== DIRECTIONS FOR THIS TASK ==
Search the listing below for "wide". Copy each matching line.

-- BEGIN --

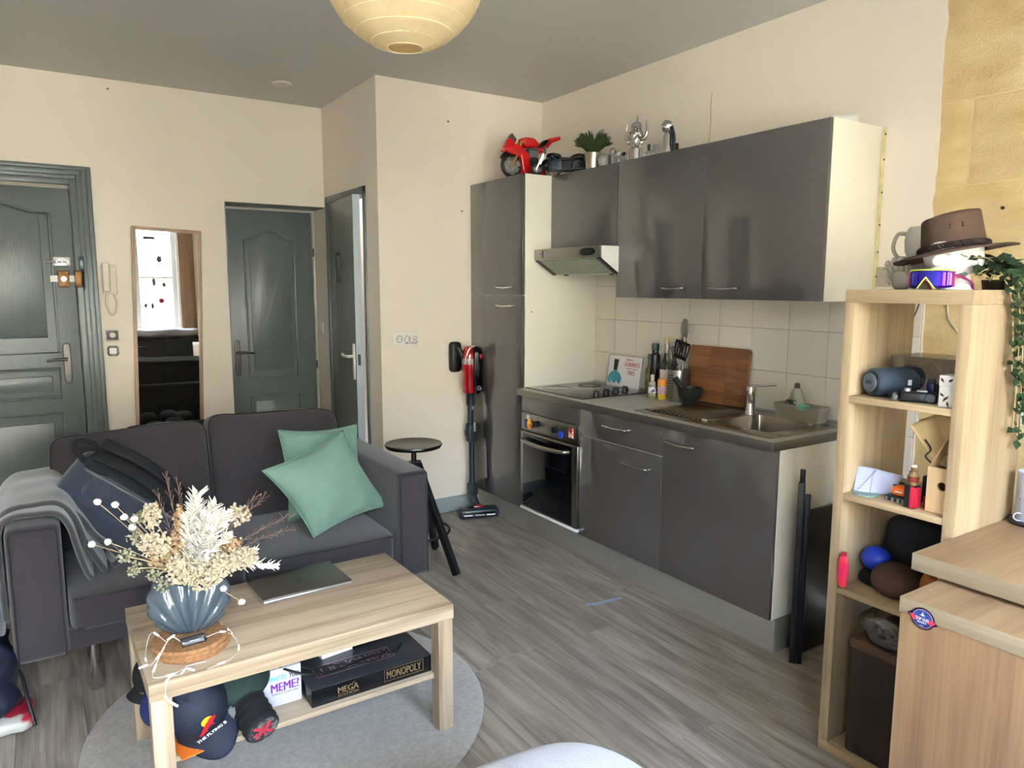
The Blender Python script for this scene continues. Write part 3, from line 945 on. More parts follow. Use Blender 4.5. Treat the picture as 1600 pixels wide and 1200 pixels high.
# cooker hood
t = T('cooker_hood', 'slim steel cooker hood with grille and oval black control panel', 'hood', (2.65, 3.21, 1.545))
HY0, HY1 = 2.932, 3.518
ob('body', B().poly([(2.446, HY0, 1.688), (2.446, HY0, 1.630), (2.575, HY0, 1.548), (2.915, HY0, 1.548), (2.915, HY0, 1.688)], (0, HY1 - HY0, 0)), m_white, t, smooth=0)
ob('front', B().box(2.438, 2.450, HY0 - 0.002, HY1, 1.628, 1.689, bev=0.002), m_steel, t)
fx, fz = 2.575 - 2.446, 1.548 - 1.630
fl_ = math.hypot(fx, fz)
Mf = basis((2.446, (HY0 + HY1) / 2, 1.630), (fx / fl_, 0, fz / fl_), (0, 1, 0), (fz / fl_, 0, -fx / fl_))
g = B()
for i in range(25):
    yy = -0.24 + 0.48 * i / 24
    g.box(0.014, fl_ - 0.006, yy - 0.0022, yy + 0.0022, 0.001, 0.005, M=Mf)
for j in range(8):
    xx = 0.016 + (fl_ - 0.024) * j / 7
    g.box(xx - 0.0022, xx + 0.0022, -0.24, 0.24, 0.001, 0.005, M=Mf)
ob('grille', g, mt('grille_grey_green', (160, 166, 150), 0.45, metal=0.3), t)
ob('filter', B().box(0.006, fl_ - 0.002, -0.265, 0.265, -0.002, 0.0015, M=Mf), mt('filter_grey', (116, 120, 108), 0.6), t)
ob('grille_edge', B().box(0.002, fl_, -0.291, -0.262, -0.002, 0.006, M=Mf).box(0.002, fl_, 0.262, 0.291, -0.002, 0.006, M=Mf), m_black, t)
ob('control_panel', B().sup((2.4385, 3.032, 1.660), (0.004, 0.066, 0.020), 0.8, 28, 12), m_black, t)
kb = B()
for i in range(4):
    kb.box(2.432, 2.436, 2.993 + i * 0.024, 3.003 + i * 0.024, 1.656, 1.664, bev=0.001)
ob('button', kb, m_gunmetal, t)
ob('badge', B().box(2.4372, 2.4382, 3.425, 3.440, 1.640, 1.682).box(2.4372, 2.4382, 3.44, 3.462, 1.660, 1.664), m_gunmetal, t)
ob('lamp_clip', B().box(2.58, 2.60, 3.40, 3.42, 1.540, 1.549).box(2.58, 2.60, 3.00, 3.02, 1.540, 1.549), m_black, t)
ob('underside', B().box(2.576, 2.914, HY0 + 0.004, HY1 - 0.004, 1.5465, 1.549), m_silver, t)

# tiles
bs = S('wall_backsplash', (XK, 2.5, 0.88))
ob('grout', B().box(XK - 0.004, XK, 1.530, YT, 0.66, 1.56), m_grout, bs, smooth=0)
ys = [3.5375, 3.352, 3.160, 2.962, 2.755, 2.548, 2.343, 2.135, 1.931, 1.727, 1.530]
for zi, (z0, z1) in enumerate(((0.664, 0.876), (0.876, 1.078), (1.078, 1.280), (1.280, 1.480), (1.480, 1.56))):
    for a, bb in zip(ys, ys[1:]):
        if (zi == 0 and bb > 1.76) or (zi == 4 and bb < 2.93):
            continue
        ob('tile', B().box(XK - 0.008, XK - 0.003, bb + 0.0014, a - 0.0014, z0 + 0.0014, z1 - 0.0014, bev=0.001, seg=1), m_tile, bs)

# base units
t = T('oven_unit', 'oven housing under the left end of the worktop', 'cabinet', (2.65, 3.26, 0))
ob('carcass', B().box(XF + 0.019, XF + 0.03, YB1, YB1 + 0.016, ZD, ZW2).box(XF + 0.019, XF + 0.03, YT - 0.016, YT, ZD, ZW2).box(XF + 0.03, XK - 0.02, YB1, YB1 + 0.016, ZD, ZW2).box(XF + 0.03, XK - 0.02, YB1, YT, ZD, ZD + 0.016), m_cabwhite, t, smooth=0)
ob('filler_panel', B().box(XF, XF + 0.019, YB1 + 0.0015, YT - 0.0015, 0.745, ZW2 - 0.002, bev=0.0015), m_cab, t)
t = T('oven', 'built in steel and black glass oven with curved handle', 'oven', (2.6, 3.26, ZD + 0.02))
ob('housing', B().box(XF + 0.02, XK - 0.06, YB1 + 0.02, YT - 0.02, ZD + 0.02, 0.735), m_gunmetal, t)
ob('control_panel', B().box(XF - 0.006, XF + 0.02, YB1 + 0.003, YT - 0.006, 0.640, 0.742, bev=0.002), m_steel, t)
dr = ob('oven_door', B().box(XF - 0.012, XF + 0.018, YB1 + 0.003, YT - 0.006, 0.176, 0.632, bev=0.002), m_steel, t)
ob('glass', B().box(XF - 0.0145, XF - 0.010, 3.032, 3.503, 0.186, 0.622, bev=0.001), m_blackgloss, dr)
ob('handle', B().tube(spline([(XF - 0.014, 3.475, 0.590), (XF - 0.046, 3.462, 0.590), (XF - 0.058, 3.40, 0.588), (XF - 0.066, 3.27, 0.584), (XF - 0.058, 3.12, 0.588), (XF - 0.046, 3.072, 0.590), (XF - 0.014, 3.058, 0.590)], 6), 0.0125, 12), m_steel, dr)
ob('oven_rack', B().box(XF - 0.0150, XF - 0.0147, 3.08, 3.30, 0.470, 0.473), m_gunmetal, dr)
ob('bottom_trim', B().box(XF - 0.014, XF + 0.02, YB1 + 0.002, YT - 0.004, 0.158, 0.173, bev=0.002), m_white, t)
for yy, zz in ((3.360, 0.696), (3.186, 0.690)):
    kb = B().cyl((XF - 0.006, yy, zz), (XF - 0.030, yy, zz), 0.019, 0.016).box(XF - 0.034, XF - 0.022, yy - 0.004, yy + 0.004, zz - 0.017, zz + 0.017, bev=0.002)
    ob('knob', kb, m_black, t)
pr = B()
for a in range(5):
    pr.box(XF - 0.0066, XF - 0.006, 3.150 + 0.012 * a, 3.153 + 0.012 * a, 0.722, 0.727)
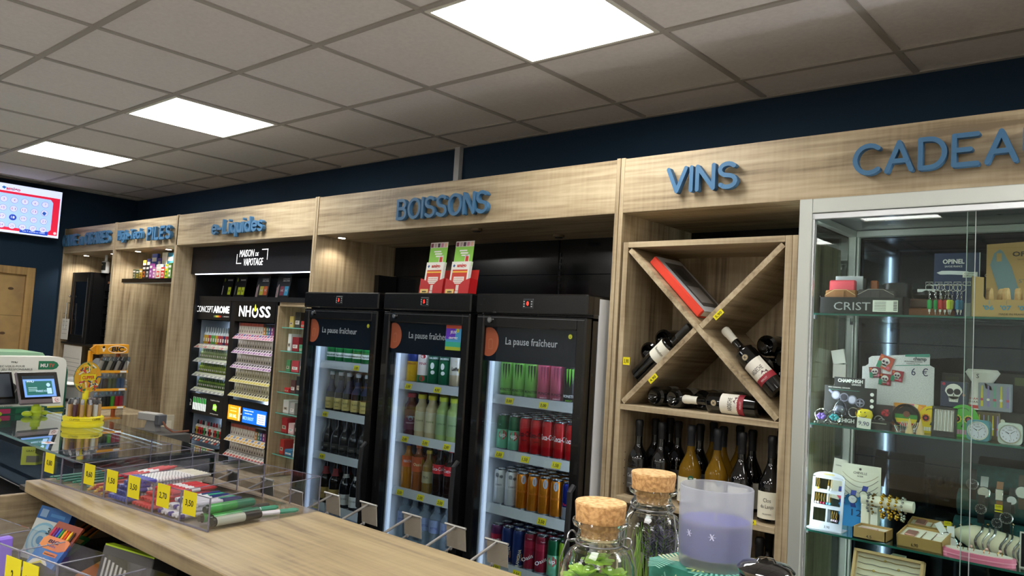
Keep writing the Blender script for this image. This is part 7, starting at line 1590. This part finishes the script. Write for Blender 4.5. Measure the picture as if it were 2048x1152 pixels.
# responsible gaming carton
BZ = 1.1305; BR = math.radians(104)
dx = Vector((math.cos(BR), math.sin(BR), 0)); 
p = at(124, 828, 'x', -4.62); r = E('terminal_box', 'white and green betting terminal box with rounded corner, lettered MU', 'terminal', (p.x, p.y, BZ), rz=BR)
PW_ = K('e6e6dc', .5); GRN = K('1d5a44', .5)
m = MB(); m.prism([(-.60, .02), (0, .02), (0, .24), (-.006, .262), (-.02, .276), (-.045, .282), (-.60, .282)], 0, .10, PW_); m.box(-.60, -.004, .012, .0, 0, .020, K('d8c83a', .5)); m.box(-.60, .002, 0, .002, .10, .02, GRN); m.prism([(0, 0), (.012, 0), (.012, .20), (0, .24)], .002, .1, GRN); B('housing', m, r)
m = MB(); m.prism([(-.155, .215), (-.075, .215), (-.055, .222), (-.045, .237), (-.055, .252), (-.075, .26), (-.155, .26)], -.0008, 0, K('2f7a58', .5)); m.text('MU', -.125, -.001, .228, .018, WHITE, w=.04, bold=.03); m.text('TV', -.085, -.001, .228, .018, K('d05a4a', .5), w=.03, bold=.03)
m.text('AVEC VOUS POUR', -.30, -.0006, .228, .010, K('6a6c68', .6), w=.15); m.text('UN JEU RESPONSABLE', -.28, -.0006, .212, .010, K('6a6c68', .6), w=.19); m.text('PMU', -.28, -.0006, .25, .008, K('4a4c48', .6), w=.03); m.text('PMU.FR', -.32, -.0006, .18, .010, K('b5b5a8', .6), w=.07)
m.prism([(-.37, .04), (-.24, .04), (-.24, .12), (-.28, .15), (-.35, .15), (-.375, .12)], -.0008, 0, K('3a3a38', .5)); m.tube([(-.34, -.001, .14), (-.31, -.001, .09), (-.29, -.001, .13), (-.27, -.001, .09), (-.25, -.001, .13)], .004, K('8a8880', .5), 5); m.box(-.32, -.0014, .045, -.27, -.0006, .075, GRN); m.text('18 interdit aux mineurs', -.33, -.0012, .026, .008, K('4a4c48', .6), w=.12); B('artwork', m, r)
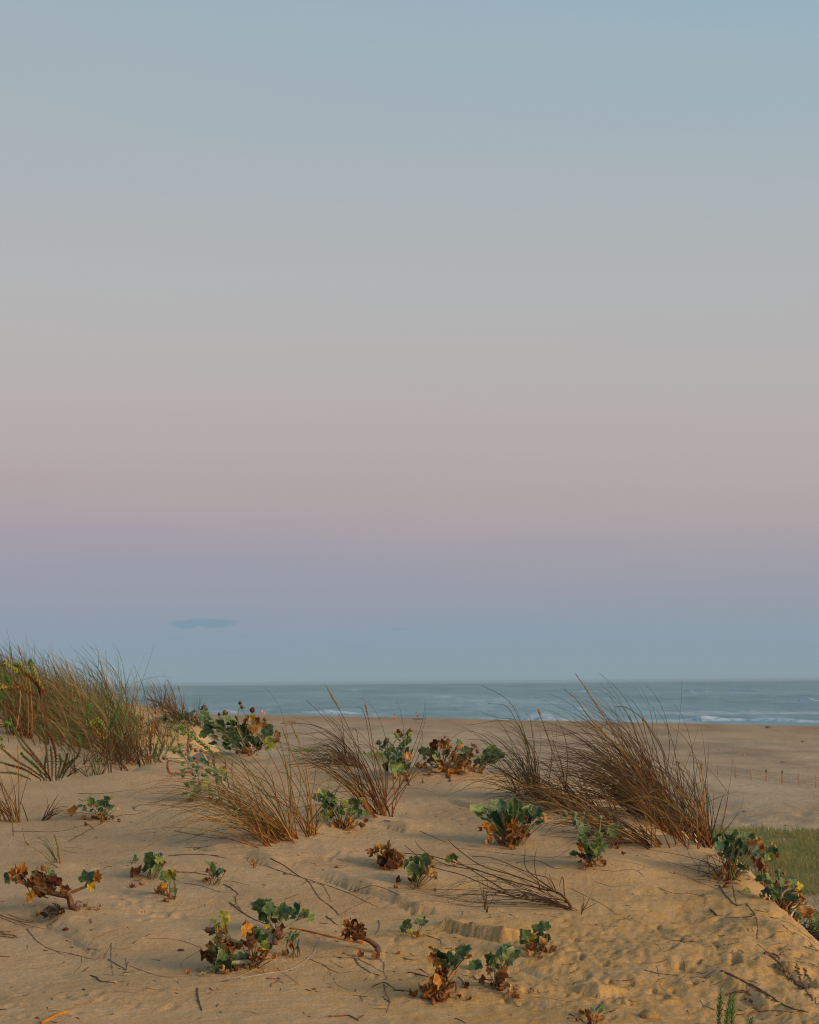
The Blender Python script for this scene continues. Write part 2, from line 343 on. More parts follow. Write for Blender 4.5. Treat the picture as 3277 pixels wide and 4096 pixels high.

-- END --

== COMPLETED EXERCISE ==
The Blender Python script for this scene continues. Write part 3, from line 945 on. More parts follow. Use Blender 4.5. Treat the picture as 1600 pixels wide and 1200 pixels high.
The Blender Python script for this scene continues. Write part 2, from line 343 on. More parts follow. Write for Blender 4.5. Treat the picture as 3277 pixels wide and 4096 pixels high.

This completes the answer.